Gardiens de la création parce que notre responsabilité est immense dans ce domaine. Nous ne pourrons pas nous présenter devant le Fils de l’homme comme des prédateurs et des gaspilleurs. Gardiens de nos frères parce que nous nous avons été confiés les uns aux autres, d’une manière ou d’une autre. Gardiens de nous-mêmes parce que c’est le prix de notre liberté que d’en user de façon digne et responsable. Et enfin gardiens de la transcendance qui a été déposée en nous. Nous sommes gardiens de cette parcelle divine qui fait que les pieds sur terre, nous avons la tête au ciel et pas l’inverse.

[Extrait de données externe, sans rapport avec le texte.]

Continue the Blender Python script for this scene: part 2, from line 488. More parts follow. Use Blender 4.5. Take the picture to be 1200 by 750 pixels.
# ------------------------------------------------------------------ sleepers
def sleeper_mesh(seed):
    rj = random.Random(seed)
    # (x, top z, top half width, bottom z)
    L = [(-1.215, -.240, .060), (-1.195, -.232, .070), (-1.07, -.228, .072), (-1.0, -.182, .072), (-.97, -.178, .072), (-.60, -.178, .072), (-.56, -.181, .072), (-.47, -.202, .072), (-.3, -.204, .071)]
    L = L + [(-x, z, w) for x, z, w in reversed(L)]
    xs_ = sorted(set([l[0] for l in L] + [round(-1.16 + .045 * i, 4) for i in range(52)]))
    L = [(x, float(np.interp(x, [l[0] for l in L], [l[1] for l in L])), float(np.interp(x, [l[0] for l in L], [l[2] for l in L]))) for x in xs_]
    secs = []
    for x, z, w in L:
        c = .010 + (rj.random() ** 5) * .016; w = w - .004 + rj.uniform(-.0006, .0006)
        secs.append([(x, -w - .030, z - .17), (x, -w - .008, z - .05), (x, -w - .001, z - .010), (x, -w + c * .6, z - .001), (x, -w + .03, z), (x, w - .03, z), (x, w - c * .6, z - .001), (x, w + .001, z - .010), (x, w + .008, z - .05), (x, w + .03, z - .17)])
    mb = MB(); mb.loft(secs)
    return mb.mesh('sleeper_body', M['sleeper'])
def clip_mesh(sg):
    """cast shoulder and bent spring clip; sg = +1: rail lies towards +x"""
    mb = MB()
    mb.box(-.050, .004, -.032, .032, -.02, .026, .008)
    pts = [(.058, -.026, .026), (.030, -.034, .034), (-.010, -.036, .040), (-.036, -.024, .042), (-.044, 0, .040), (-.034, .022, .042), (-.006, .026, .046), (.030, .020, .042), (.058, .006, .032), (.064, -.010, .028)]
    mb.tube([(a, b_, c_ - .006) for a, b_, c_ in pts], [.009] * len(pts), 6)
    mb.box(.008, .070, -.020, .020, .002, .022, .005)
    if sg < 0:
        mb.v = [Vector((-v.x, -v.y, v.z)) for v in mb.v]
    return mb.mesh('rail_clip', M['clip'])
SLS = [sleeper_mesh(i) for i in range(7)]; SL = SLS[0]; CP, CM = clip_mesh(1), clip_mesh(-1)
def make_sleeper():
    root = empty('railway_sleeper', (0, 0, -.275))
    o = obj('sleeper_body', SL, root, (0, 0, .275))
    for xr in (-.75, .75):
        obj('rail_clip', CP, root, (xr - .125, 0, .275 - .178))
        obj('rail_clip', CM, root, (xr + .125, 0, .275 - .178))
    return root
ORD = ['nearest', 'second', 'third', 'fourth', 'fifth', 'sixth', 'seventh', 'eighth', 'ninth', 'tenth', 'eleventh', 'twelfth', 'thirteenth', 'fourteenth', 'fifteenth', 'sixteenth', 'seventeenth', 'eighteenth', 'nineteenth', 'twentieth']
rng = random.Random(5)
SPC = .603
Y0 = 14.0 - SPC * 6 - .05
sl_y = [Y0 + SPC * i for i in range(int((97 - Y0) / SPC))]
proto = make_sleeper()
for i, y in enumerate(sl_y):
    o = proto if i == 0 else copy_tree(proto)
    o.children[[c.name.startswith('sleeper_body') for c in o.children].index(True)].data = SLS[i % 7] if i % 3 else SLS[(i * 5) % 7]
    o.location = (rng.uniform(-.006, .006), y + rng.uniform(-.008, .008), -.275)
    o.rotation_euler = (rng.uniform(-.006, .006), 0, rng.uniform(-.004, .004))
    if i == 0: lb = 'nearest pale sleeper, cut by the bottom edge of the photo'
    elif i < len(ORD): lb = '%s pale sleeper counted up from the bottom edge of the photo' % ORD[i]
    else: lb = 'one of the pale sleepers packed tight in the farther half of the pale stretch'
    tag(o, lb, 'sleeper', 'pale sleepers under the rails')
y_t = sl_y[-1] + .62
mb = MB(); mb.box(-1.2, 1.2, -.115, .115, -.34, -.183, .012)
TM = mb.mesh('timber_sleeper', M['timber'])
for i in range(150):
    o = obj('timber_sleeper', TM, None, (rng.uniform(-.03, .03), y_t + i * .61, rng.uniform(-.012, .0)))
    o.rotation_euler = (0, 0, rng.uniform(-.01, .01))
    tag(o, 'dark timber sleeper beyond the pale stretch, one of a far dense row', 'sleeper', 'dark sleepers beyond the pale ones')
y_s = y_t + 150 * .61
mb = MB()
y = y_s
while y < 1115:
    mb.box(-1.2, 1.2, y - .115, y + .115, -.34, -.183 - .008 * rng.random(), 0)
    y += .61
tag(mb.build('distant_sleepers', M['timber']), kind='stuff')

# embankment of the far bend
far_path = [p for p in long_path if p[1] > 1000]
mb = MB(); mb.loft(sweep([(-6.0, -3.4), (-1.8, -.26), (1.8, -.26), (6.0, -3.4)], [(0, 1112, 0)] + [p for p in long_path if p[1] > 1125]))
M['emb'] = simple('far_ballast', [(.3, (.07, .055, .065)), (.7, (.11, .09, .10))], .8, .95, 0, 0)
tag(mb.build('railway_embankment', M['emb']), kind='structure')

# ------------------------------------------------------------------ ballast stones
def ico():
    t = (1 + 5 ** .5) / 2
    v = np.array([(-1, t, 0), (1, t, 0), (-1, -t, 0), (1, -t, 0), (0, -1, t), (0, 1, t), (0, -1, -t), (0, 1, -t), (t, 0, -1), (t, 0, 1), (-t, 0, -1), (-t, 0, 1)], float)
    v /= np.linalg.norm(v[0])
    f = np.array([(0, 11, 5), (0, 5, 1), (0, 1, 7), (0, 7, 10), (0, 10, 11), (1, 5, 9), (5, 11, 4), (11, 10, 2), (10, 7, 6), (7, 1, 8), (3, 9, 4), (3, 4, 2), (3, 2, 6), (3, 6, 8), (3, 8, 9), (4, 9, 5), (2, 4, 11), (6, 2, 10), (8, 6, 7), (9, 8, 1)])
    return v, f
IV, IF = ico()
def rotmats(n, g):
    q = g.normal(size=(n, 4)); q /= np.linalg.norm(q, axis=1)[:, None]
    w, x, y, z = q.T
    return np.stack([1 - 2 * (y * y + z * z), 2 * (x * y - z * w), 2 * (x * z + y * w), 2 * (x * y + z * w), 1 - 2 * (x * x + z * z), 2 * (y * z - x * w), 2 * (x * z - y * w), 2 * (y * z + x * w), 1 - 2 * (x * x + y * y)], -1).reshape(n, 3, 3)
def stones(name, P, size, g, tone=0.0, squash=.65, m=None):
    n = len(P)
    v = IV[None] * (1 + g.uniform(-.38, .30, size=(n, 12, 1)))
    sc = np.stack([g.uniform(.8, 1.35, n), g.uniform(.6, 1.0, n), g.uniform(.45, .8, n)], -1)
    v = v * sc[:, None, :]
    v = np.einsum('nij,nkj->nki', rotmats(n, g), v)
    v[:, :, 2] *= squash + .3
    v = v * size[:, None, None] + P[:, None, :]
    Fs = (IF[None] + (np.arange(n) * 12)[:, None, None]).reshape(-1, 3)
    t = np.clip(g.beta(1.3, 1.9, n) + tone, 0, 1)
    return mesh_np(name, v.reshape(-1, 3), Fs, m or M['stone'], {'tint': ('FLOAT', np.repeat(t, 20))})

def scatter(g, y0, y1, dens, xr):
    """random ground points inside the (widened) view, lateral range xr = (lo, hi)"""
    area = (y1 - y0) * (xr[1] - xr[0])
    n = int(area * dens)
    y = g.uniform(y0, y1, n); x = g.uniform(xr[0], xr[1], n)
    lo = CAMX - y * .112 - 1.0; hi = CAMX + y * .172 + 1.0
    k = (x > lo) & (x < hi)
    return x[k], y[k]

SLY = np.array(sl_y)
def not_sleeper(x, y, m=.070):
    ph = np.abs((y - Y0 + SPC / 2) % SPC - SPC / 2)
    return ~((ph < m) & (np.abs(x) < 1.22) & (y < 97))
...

« La nuit est bientôt finie, le jour est tout proche ». Voici bien une bonne nouvelle pour ce premier dimanche. Le salut s’approche de nous. La joie que nous souhaitons va nous illuminer. Ce jour est à venir. Pour m’expliquer je vous laisse ce que l’aveugle dit à la fin de la Pastorale des Santons de Provence entendu ici hier : «Je sais que le monde il est beau, puisque c'est lui qui l'a fait mais je suis sûr que le ciel est encore plus beau puisque c'est là qu'il habite. Non, demandez-lui seulement que j'aille pas longtemps à attendre. Faites que j'ouvre les yeux le jour de ma mort. Faîtes que je vois quand ça vaudra vraiment la peine de voir ». Nous sommes tous un peu des aveugles. C’est pour cela que la nuit est bientôt finie. Et que le jour est tout proche.